彼女が必死で踏み続けたのは、”ブレーキ”ではなくアクセルペダルであった可能性がある。だが、夫と電話で話して泣いたりしている時に、偶然にも足の力が弱まったということなのではないかな。ブレーキと錯覚してアクセルペダルを死ぬほど踏みつけていた足が、夫との会話で弱まった、ということなんじゃないのか?
ブレーキとアクセルの踏み間違い事故はよくあるのであり、彼女は両足でブレーキペダルを踏んだというようなことを言っていたと思うが、それは疑問である。ブレーキペダルを左足で踏む習慣のある人なんかであると、特に危険性は増すだろう。
大体、神の力で車が止まると思うのか?(笑)
彼女が、自分の過失や勘違いとか思い込みを認めたがらない性格の持ち主である場合、いかに説得を試みようとも「自分は間違った操作なんかしてなかった」と頑強に主張し続けることになるだろう。そうした傾向は、学歴が高いとか社会的地位が高いとか金持ちとか、そういったタイプの場合によく見かけるものだ。自らの過ちを受け入れられない、ということ。そうして、必ず他の「誰か、何か」という理由を探し出そうとするのである。
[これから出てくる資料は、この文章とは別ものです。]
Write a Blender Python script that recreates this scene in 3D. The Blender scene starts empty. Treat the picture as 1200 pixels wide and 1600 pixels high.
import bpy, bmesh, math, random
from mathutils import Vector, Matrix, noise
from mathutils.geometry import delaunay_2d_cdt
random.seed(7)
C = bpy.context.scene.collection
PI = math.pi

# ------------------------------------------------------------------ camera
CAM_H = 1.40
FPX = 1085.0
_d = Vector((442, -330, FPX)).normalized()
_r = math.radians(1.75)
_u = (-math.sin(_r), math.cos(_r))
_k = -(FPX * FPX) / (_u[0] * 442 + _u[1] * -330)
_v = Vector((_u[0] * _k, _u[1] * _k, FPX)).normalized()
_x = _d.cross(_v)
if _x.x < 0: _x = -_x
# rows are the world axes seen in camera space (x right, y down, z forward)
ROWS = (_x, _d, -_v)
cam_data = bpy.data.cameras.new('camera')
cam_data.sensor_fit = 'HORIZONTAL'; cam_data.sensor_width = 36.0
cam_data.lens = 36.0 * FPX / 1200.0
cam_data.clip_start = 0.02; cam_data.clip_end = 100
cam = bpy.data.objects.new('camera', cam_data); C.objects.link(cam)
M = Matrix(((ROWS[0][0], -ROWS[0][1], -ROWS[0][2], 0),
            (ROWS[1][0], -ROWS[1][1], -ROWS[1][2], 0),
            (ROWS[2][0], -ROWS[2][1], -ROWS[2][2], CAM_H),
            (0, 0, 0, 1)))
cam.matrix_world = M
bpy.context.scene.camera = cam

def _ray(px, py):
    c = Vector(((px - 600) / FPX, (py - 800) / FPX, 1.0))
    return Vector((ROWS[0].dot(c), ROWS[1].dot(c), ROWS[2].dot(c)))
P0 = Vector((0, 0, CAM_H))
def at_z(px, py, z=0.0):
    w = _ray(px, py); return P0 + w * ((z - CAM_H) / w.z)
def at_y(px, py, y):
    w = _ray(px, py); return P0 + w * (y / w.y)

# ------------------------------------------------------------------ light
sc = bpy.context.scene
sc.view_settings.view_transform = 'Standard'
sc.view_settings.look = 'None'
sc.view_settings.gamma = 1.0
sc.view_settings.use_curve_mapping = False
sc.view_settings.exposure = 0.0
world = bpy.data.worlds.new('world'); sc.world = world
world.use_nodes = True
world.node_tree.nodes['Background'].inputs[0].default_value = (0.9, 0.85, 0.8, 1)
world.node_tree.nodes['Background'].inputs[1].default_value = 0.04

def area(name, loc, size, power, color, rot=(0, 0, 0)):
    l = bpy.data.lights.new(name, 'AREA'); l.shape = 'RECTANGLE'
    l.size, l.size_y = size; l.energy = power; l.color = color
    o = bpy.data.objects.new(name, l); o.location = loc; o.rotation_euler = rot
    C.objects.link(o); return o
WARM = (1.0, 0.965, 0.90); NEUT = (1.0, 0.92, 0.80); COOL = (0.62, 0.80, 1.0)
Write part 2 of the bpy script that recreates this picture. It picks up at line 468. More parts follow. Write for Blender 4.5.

果たして、そういうことではなかった、と米国マスメディアの人たちは、本当に言えるのだろうか?
「恥を知れ」と言われねばならないのは、本当にメーカー側なのか?
④安全対策として
こういうパニックに陥りやすい人が存在する、ということは、事実としてある。日本国内でも、歩道に乗り上げた事故でパニックに陥り、ブレーキを踏むべきところ、誤って更にアクセルを踏み続け、被害をより一層拡大して建物などに激突してようやく停止した、というような事故があった。それも1件ではないのだ(やや年配の女性ドライバーにありがちかも)。
パニックに陥った際の、「エンジン緊急停止ボタン」のような装置を付けておく方がよいのかもしれない。それか、免許を与える際には、もっと厳しい基準を課すべきではないのかな。米国の運転免許の基準を高くするべきではないか。